И, наконец, в-третьих: вся эта тирада определяет и ту тенденцию, по которой развивается и сам роман Мурасаки, и тем самым должен развиваться, по крайней мере по ее мнению, всякий роман. Эта тенденция характеризуется прежде всего реализмом. Повествуется о том, что было; но в то же время реализмом художественным, не так, как оно было на самом деле. Иными словами, автор подчеркивает момент обработки фактического материала, считая его столь же существенным для жанра моногатари, сколь и действительную жизненную канву для фабулы.

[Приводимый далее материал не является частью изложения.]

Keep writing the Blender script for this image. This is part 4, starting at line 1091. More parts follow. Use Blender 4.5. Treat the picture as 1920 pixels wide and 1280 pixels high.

Эта реалистическая тенденция Мурасаки целиком подтверждается всей историей повествовательной литературы не только времен Хэйана, но, пожалуй, даже на всем ее протяжении. «Гэндзи», пожалуй, наиболее чистый и яркий образец подлинного художественно-реалистического романа. Повествовательный жанр до него («Такэтори», «Оти- кубо», «Уцубо») строился отчасти на мифологическом, сказочном, легендарном, отчасти на явно вымышленном материале; повествовательная литература после него («гунки», «отогидзоси», всякого рода «сёсэцу» эпохи То- кугава) отчасти основана на сказаниях или особо воспринятой и идеализированной истории, отчасти, впадая в натурализм, переходит в противоположную крайность. Так или иначе, бесспорно одно: большинство произведений японской повествовательной литературы стремится дать что-нибудь особо поражающее, трогающее или забавляющее читателя; в то время как «Гэндзи» к этому решительно не стремится: он дает то, что заполняет повседневную обычную жизнь известных кругов общества той эпохи; дает почти в тоне хроники, охотно рисуя самые незначительные, ничуть не поражающие воображение читателя факты: никаких особенных событий, подвигов, происшествий, на чем держатся, например, камакурские гунки, в «Гэндзи» нет; нет также и того гротеска деталей и незначительных подробностей, гиперболичности построения и стремления к типизации выводимых образов, что так характерно для токугавской прозы. Мурасаки рисует обычную жизнь, не выбирая громких событий: показывает действительных людей, не стремясь изображать типы. Эго подмечено большинством японских исследователей этого романа, и это сразу же становится очевидным при чтении самого произведения.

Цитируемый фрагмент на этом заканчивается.